— Given material —
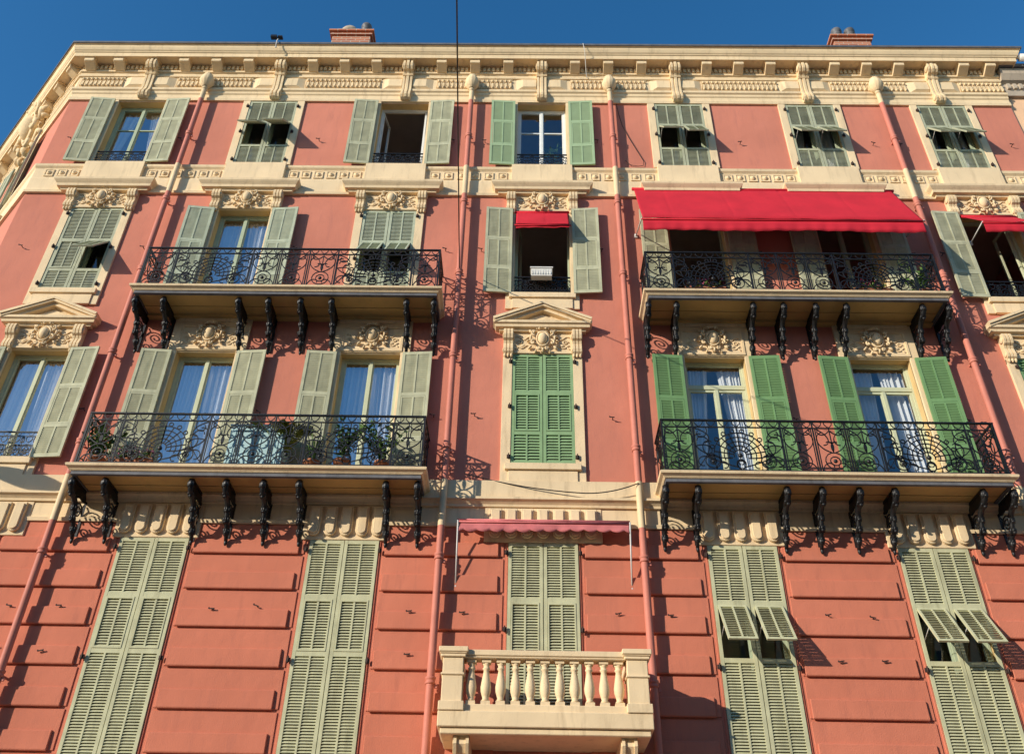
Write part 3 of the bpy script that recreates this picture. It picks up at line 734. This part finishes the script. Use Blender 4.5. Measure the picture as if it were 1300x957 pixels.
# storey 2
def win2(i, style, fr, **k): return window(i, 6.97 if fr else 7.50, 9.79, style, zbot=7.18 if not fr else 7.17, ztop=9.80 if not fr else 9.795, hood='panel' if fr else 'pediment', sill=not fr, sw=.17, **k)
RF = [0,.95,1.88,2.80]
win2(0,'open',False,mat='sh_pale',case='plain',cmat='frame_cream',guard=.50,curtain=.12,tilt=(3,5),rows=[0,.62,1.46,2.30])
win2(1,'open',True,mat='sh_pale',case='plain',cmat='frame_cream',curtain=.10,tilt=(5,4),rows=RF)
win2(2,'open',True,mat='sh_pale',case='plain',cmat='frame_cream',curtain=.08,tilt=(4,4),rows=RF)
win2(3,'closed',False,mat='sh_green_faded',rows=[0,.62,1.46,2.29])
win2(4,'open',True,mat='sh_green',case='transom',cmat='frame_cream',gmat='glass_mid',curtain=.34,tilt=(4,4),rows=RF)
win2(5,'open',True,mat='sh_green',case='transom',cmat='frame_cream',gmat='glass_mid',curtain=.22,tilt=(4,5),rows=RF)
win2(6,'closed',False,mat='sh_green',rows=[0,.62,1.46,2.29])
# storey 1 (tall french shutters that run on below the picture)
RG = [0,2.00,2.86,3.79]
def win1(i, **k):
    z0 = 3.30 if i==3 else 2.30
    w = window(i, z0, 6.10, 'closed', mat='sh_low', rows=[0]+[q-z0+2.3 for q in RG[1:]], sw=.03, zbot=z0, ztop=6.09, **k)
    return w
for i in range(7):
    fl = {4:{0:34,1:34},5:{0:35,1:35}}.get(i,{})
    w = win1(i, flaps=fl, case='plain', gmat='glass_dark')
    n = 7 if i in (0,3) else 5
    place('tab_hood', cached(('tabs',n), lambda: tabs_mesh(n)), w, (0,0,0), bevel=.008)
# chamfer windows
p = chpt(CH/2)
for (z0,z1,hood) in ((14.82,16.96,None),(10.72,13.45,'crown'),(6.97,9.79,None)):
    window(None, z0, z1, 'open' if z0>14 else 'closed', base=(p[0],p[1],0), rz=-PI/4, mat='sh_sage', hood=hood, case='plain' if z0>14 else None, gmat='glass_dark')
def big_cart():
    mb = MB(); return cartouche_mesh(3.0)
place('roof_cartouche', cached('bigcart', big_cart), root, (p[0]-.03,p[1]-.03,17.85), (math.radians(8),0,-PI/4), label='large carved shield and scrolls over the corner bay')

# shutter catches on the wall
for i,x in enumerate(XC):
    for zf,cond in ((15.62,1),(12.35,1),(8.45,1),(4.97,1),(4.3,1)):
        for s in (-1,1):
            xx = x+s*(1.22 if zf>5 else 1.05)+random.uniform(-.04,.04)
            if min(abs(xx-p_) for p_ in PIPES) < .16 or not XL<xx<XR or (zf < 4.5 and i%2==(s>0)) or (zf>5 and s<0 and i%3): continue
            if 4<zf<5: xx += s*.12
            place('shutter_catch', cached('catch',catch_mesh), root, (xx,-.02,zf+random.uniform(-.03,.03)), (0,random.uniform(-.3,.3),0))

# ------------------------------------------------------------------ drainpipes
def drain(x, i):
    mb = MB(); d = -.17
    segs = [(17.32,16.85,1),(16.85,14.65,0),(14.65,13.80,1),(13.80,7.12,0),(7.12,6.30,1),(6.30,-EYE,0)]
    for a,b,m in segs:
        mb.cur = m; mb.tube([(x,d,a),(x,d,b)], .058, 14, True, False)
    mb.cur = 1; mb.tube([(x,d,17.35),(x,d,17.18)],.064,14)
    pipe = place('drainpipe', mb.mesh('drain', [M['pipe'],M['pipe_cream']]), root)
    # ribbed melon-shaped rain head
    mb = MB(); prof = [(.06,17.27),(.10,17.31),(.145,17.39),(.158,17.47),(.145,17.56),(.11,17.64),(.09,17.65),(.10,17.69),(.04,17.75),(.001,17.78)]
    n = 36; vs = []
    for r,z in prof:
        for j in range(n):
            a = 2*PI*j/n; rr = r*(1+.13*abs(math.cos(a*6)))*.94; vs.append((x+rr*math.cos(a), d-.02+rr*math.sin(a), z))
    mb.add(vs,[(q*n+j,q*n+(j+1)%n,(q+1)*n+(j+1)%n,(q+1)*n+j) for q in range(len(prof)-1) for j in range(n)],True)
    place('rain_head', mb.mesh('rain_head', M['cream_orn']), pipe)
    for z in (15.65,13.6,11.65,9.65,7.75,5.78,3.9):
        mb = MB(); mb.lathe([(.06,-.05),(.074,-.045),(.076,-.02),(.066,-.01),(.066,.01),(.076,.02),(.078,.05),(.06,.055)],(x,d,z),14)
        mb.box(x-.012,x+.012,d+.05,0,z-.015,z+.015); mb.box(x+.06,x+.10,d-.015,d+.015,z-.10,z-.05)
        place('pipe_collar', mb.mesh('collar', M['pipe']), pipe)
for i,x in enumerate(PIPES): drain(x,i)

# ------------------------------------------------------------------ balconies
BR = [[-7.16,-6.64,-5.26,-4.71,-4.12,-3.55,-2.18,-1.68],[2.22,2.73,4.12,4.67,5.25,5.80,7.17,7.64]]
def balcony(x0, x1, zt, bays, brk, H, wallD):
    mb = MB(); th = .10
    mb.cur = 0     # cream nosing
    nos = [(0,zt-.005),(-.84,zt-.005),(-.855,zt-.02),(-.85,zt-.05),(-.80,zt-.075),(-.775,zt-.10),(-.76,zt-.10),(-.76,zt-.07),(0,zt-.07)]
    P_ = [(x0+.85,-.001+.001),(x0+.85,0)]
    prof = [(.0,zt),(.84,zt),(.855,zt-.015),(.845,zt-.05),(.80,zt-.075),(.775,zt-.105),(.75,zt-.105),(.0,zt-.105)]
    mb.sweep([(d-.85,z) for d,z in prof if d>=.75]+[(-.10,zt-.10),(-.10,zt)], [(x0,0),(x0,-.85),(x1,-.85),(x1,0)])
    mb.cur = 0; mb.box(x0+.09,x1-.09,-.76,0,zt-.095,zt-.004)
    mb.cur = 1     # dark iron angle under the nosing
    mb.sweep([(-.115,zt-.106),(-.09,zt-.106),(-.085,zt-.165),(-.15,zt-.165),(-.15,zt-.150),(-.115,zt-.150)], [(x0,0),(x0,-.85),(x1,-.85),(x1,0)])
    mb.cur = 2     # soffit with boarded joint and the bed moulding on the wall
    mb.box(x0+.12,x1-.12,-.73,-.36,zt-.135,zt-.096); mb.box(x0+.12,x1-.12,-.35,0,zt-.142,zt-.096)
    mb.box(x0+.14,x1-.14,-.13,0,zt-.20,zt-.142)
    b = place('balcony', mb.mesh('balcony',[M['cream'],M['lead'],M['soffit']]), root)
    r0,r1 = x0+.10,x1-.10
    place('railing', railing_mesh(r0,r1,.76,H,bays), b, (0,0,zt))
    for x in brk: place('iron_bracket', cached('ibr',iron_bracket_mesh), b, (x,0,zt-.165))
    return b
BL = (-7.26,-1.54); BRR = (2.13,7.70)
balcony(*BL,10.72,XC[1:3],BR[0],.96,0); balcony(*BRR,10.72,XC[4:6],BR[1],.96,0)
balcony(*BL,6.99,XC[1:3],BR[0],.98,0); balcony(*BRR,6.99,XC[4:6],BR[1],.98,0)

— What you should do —
Using the material above, set down every line exactly, but skip the pictures.

— Result of the exercise —
Write part 3 of the bpy script that recreates this picture. It picks up at line 734. This part finishes the script. Use Blender 4.5. Measure the picture as if it were 1300x957 pixels.
# storey 2
def win2(i, style, fr, **k): return window(i, 6.97 if fr else 7.50, 9.79, style, zbot=7.18 if not fr else 7.17, ztop=9.80 if not fr else 9.795, hood='panel' if fr else 'pediment', sill=not fr, sw=.17, **k)
RF = [0,.95,1.88,2.80]
win2(0,'open',False,mat='sh_pale',case='plain',cmat='frame_cream',guard=.50,curtain=.12,tilt=(3,5),rows=[0,.62,1.46,2.30])
win2(1,'open',True,mat='sh_pale',case='plain',cmat='frame_cream',curtain=.10,tilt=(5,4),rows=RF)
win2(2,'open',True,mat='sh_pale',case='plain',cmat='frame_cream',curtain=.08,tilt=(4,4),rows=RF)
win2(3,'closed',False,mat='sh_green_faded',rows=[0,.62,1.46,2.29])
win2(4,'open',True,mat='sh_green',case='transom',cmat='frame_cream',gmat='glass_mid',curtain=.34,tilt=(4,4),rows=RF)
win2(5,'open',True,mat='sh_green',case='transom',cmat='frame_cream',gmat='glass_mid',curtain=.22,tilt=(4,5),rows=RF)
win2(6,'closed',False,mat='sh_green',rows=[0,.62,1.46,2.29])
# storey 1 (tall french shutters that run on below the picture)
RG = [0,2.00,2.86,3.79]
def win1(i, **k):
    z0 = 3.30 if i==3 else 2.30
    w = window(i, z0, 6.10, 'closed', mat='sh_low', rows=[0]+[q-z0+2.3 for q in RG[1:]], sw=.03, zbot=z0, ztop=6.09, **k)
    return w
for i in range(7):
    fl = {4:{0:34,1:34},5:{0:35,1:35}}.get(i,{})
    w = win1(i, flaps=fl, case='plain', gmat='glass_dark')
    n = 7 if i in (0,3) else 5
    place('tab_hood', cached(('tabs',n), lambda: tabs_mesh(n)), w, (0,0,0), bevel=.008)
# chamfer windows
p = chpt(CH/2)
for (z0,z1,hood) in ((14.82,16.96,None),(10.72,13.45,'crown'),(6.97,9.79,None)):
    window(None, z0, z1, 'open' if z0>14 else 'closed', base=(p[0],p[1],0), rz=-PI/4, mat='sh_sage', hood=hood, case='plain' if z0>14 else None, gmat='glass_dark')
def big_cart():
    mb = MB(); return cartouche_mesh(3.0)
place('roof_cartouche', cached('bigcart', big_cart), root, (p[0]-.03,p[1]-.03,17.85), (math.radians(8),0,-PI/4), label='large carved shield and scrolls over the corner bay')

# shutter catches on the wall
for i,x in enumerate(XC):
    for zf,cond in ((15.62,1),(12.35,1),(8.45,1),(4.97,1),(4.3,1)):
        for s in (-1,1):
            xx = x+s*(1.22 if zf>5 else 1.05)+random.uniform(-.04,.04)
            if min(abs(xx-p_) for p_ in PIPES) < .16 or not XL<xx<XR or (zf < 4.5 and i%2==(s>0)) or (zf>5 and s<0 and i%3): continue
            if 4<zf<5: xx += s*.12
            place('shutter_catch', cached('catch',catch_mesh), root, (xx,-.02,zf+random.uniform(-.03,.03)), (0,random.uniform(-.3,.3),0))

# ------------------------------------------------------------------ drainpipes
def drain(x, i):
    mb = MB(); d = -.17
    segs = [(17.32,16.85,1),(16.85,14.65,0),(14.65,13.80,1),(13.80,7.12,0),(7.12,6.30,1),(6.30,-EYE,0)]
    for a,b,m in segs:
        mb.cur = m; mb.tube([(x,d,a),(x,d,b)], .058, 14, True, False)
    mb.cur = 1; mb.tube([(x,d,17.35),(x,d,17.18)],.064,14)
    pipe = place('drainpipe', mb.mesh('drain', [M['pipe'],M['pipe_cream']]), root)
    # ribbed melon-shaped rain head
    mb = MB(); prof = [(.06,17.27),(.10,17.31),(.145,17.39),(.158,17.47),(.145,17.56),(.11,17.64),(.09,17.65),(.10,17.69),(.04,17.75),(.001,17.78)]
    n = 36; vs = []
    for r,z in prof:
        for j in range(n):
            a = 2*PI*j/n; rr = r*(1+.13*abs(math.cos(a*6)))*.94; vs.append((x+rr*math.cos(a), d-.02+rr*math.sin(a), z))
    mb.add(vs,[(q*n+j,q*n+(j+1)%n,(q+1)*n+(j+1)%n,(q+1)*n+j) for q in range(len(prof)-1) for j in range(n)],True)
    place('rain_head', mb.mesh('rain_head', M['cream_orn']), pipe)
    for z in (15.65,13.6,11.65,9.65,7.75,5.78,3.9):
        mb = MB(); mb.lathe([(.06,-.05),(.074,-.045),(.076,-.02),(.066,-.01),(.066,.01),(.076,.02),(.078,.05),(.06,.055)],(x,d,z),14)
        mb.box(x-.012,x+.012,d+.05,0,z-.015,z+.015); mb.box(x+.06,x+.10,d-.015,d+.015,z-.10,z-.05)
        place('pipe_collar', mb.mesh('collar', M['pipe']), pipe)
for i,x in enumerate(PIPES): drain(x,i)

# ------------------------------------------------------------------ balconies
BR = [[-7.16,-6.64,-5.26,-4.71,-4.12,-3.55,-2.18,-1.68],[2.22,2.73,4.12,4.67,5.25,5.80,7.17,7.64]]
def balcony(x0, x1, zt, bays, brk, H, wallD):
    mb = MB(); th = .10
    mb.cur = 0     # cream nosing
    nos = [(0,zt-.005),(-.84,zt-.005),(-.855,zt-.02),(-.85,zt-.05),(-.80,zt-.075),(-.775,zt-.10),(-.76,zt-.10),(-.76,zt-.07),(0,zt-.07)]
    P_ = [(x0+.85,-.001+.001),(x0+.85,0)]
    prof = [(.0,zt),(.84,zt),(.855,zt-.015),(.845,zt-.05),(.80,zt-.075),(.775,zt-.105),(.75,zt-.105),(.0,zt-.105)]
    mb.sweep([(d-.85,z) for d,z in prof if d>=.75]+[(-.10,zt-.10),(-.10,zt)], [(x0,0),(x0,-.85),(x1,-.85),(x1,0)])
    mb.cur = 0; mb.box(x0+.09,x1-.09,-.76,0,zt-.095,zt-.004)
    mb.cur = 1     # dark iron angle under the nosing
    mb.sweep([(-.115,zt-.106),(-.09,zt-.106),(-.085,zt-.165),(-.15,zt-.165),(-.15,zt-.150),(-.115,zt-.150)], [(x0,0),(x0,-.85),(x1,-.85),(x1,0)])
    mb.cur = 2     # soffit with boarded joint and the bed moulding on the wall
    mb.box(x0+.12,x1-.12,-.73,-.36,zt-.135,zt-.096); mb.box(x0+.12,x1-.12,-.35,0,zt-.142,zt-.096)
    mb.box(x0+.14,x1-.14,-.13,0,zt-.20,zt-.142)
    b = place('balcony', mb.mesh('balcony',[M['cream'],M['lead'],M['soffit']]), root)
    r0,r1 = x0+.10,x1-.10
    place('railing', railing_mesh(r0,r1,.76,H,bays), b, (0,0,zt))
    for x in brk: place('iron_bracket', cached('ibr',iron_bracket_mesh), b, (x,0,zt-.165))
    return b
BL = (-7.26,-1.54); BRR = (2.13,7.70)
balcony(*BL,10.72,XC[1:3],BR[0],.96,0); balcony(*BRR,10.72,XC[4:6],BR[1],.96,0)
balcony(*BL,6.99,XC[1:3],BR[0],.98,0); balcony(*BRR,6.99,XC[4:6],BR[1],.98,0)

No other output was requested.